> **GOAL OF THE EXERCISE**: Return every record exactly as written.
** Begin **
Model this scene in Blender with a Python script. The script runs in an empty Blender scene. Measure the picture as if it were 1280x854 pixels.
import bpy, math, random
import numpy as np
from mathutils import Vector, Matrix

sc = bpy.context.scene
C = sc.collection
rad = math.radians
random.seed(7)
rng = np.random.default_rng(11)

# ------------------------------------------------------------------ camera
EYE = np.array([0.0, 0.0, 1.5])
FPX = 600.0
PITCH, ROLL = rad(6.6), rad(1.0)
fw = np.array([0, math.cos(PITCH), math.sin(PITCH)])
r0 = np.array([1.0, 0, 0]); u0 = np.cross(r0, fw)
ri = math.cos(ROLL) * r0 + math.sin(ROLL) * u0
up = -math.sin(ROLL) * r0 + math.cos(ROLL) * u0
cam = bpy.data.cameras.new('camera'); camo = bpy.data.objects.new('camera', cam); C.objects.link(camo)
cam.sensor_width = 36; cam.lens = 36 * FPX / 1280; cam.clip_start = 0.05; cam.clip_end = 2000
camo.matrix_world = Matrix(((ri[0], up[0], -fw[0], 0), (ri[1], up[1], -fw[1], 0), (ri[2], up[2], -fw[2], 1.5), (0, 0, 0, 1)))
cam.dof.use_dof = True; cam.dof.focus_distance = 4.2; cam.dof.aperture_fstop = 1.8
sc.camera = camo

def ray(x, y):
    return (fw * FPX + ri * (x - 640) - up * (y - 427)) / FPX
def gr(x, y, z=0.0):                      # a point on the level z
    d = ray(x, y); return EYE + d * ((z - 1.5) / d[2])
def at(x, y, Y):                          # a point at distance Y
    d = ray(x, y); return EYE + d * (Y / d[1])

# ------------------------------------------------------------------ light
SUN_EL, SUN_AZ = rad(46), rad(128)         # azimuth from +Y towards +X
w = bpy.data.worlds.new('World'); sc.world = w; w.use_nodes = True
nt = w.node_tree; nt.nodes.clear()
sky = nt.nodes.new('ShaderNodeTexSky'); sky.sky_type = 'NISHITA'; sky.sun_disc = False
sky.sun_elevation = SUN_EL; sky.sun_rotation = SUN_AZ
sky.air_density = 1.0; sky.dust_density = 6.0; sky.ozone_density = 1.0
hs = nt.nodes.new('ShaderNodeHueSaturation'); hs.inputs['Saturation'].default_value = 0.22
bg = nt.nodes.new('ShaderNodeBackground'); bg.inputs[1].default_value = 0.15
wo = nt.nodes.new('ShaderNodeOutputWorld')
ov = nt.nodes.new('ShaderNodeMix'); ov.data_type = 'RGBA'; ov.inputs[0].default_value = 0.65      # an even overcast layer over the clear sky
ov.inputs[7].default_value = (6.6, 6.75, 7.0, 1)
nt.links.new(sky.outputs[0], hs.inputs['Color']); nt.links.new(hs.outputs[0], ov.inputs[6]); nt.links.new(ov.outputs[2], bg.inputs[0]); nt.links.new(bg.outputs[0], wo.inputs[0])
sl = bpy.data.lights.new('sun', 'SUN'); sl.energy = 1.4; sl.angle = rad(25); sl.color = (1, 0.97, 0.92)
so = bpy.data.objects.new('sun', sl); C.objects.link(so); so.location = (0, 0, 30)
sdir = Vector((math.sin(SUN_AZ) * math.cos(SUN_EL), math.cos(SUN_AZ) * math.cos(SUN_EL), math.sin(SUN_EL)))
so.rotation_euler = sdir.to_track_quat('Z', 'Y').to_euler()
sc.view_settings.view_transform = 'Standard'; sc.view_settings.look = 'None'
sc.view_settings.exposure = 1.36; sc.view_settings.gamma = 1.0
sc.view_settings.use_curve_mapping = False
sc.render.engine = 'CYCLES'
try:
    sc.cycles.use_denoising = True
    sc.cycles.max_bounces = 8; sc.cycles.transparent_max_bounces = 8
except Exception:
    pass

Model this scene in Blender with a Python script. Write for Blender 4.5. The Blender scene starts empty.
** End **
> **THE RESPONSE**:
Model this scene in Blender with a Python script. The script runs in an empty Blender scene. Measure the picture as if it were 1280x854 pixels.
import bpy, math, random
import numpy as np
from mathutils import Vector, Matrix

sc = bpy.context.scene
C = sc.collection
rad = math.radians
random.seed(7)
rng = np.random.default_rng(11)

# ------------------------------------------------------------------ camera
EYE = np.array([0.0, 0.0, 1.5])
FPX = 600.0
PITCH, ROLL = rad(6.6), rad(1.0)
fw = np.array([0, math.cos(PITCH), math.sin(PITCH)])
r0 = np.array([1.0, 0, 0]); u0 = np.cross(r0, fw)
ri = math.cos(ROLL) * r0 + math.sin(ROLL) * u0
up = -math.sin(ROLL) * r0 + math.cos(ROLL) * u0
cam = bpy.data.cameras.new('camera'); camo = bpy.data.objects.new('camera', cam); C.objects.link(camo)
cam.sensor_width = 36; cam.lens = 36 * FPX / 1280; cam.clip_start = 0.05; cam.clip_end = 2000
camo.matrix_world = Matrix(((ri[0], up[0], -fw[0], 0), (ri[1], up[1], -fw[1], 0), (ri[2], up[2], -fw[2], 1.5), (0, 0, 0, 1)))
cam.dof.use_dof = True; cam.dof.focus_distance = 4.2; cam.dof.aperture_fstop = 1.8
sc.camera = camo

def ray(x, y):
    return (fw * FPX + ri * (x - 640) - up * (y - 427)) / FPX
def gr(x, y, z=0.0):                      # a point on the level z
    d = ray(x, y); return EYE + d * ((z - 1.5) / d[2])
def at(x, y, Y):                          # a point at distance Y
    d = ray(x, y); return EYE + d * (Y / d[1])

# ------------------------------------------------------------------ light
SUN_EL, SUN_AZ = rad(46), rad(128)         # azimuth from +Y towards +X
w = bpy.data.worlds.new('World'); sc.world = w; w.use_nodes = True
nt = w.node_tree; nt.nodes.clear()
sky = nt.nodes.new('ShaderNodeTexSky'); sky.sky_type = 'NISHITA'; sky.sun_disc = False
sky.sun_elevation = SUN_EL; sky.sun_rotation = SUN_AZ
sky.air_density = 1.0; sky.dust_density = 6.0; sky.ozone_density = 1.0
hs = nt.nodes.new('ShaderNodeHueSaturation'); hs.inputs['Saturation'].default_value = 0.22
bg = nt.nodes.new('ShaderNodeBackground'); bg.inputs[1].default_value = 0.15
wo = nt.nodes.new('ShaderNodeOutputWorld')
ov = nt.nodes.new('ShaderNodeMix'); ov.data_type = 'RGBA'; ov.inputs[0].default_value = 0.65      # an even overcast layer over the clear sky
ov.inputs[7].default_value = (6.6, 6.75, 7.0, 1)
nt.links.new(sky.outputs[0], hs.inputs['Color']); nt.links.new(hs.outputs[0], ov.inputs[6]); nt.links.new(ov.outputs[2], bg.inputs[0]); nt.links.new(bg.outputs[0], wo.inputs[0])
sl = bpy.data.lights.new('sun', 'SUN'); sl.energy = 1.4; sl.angle = rad(25); sl.color = (1, 0.97, 0.92)
so = bpy.data.objects.new('sun', sl); C.objects.link(so); so.location = (0, 0, 30)
sdir = Vector((math.sin(SUN_AZ) * math.cos(SUN_EL), math.cos(SUN_AZ) * math.cos(SUN_EL), math.sin(SUN_EL)))
so.rotation_euler = sdir.to_track_quat('Z', 'Y').to_euler()
sc.view_settings.view_transform = 'Standard'; sc.view_settings.look = 'None'
sc.view_settings.exposure = 1.36; sc.view_settings.gamma = 1.0
sc.view_settings.use_curve_mapping = False
sc.render.engine = 'CYCLES'
try:
    sc.cycles.use_denoising = True
    sc.cycles.max_bounces = 8; sc.cycles.transparent_max_bounces = 8
except Exception:
    pass

Model this scene in Blender with a Python script. Write for Blender 4.5. The Blender scene starts empty.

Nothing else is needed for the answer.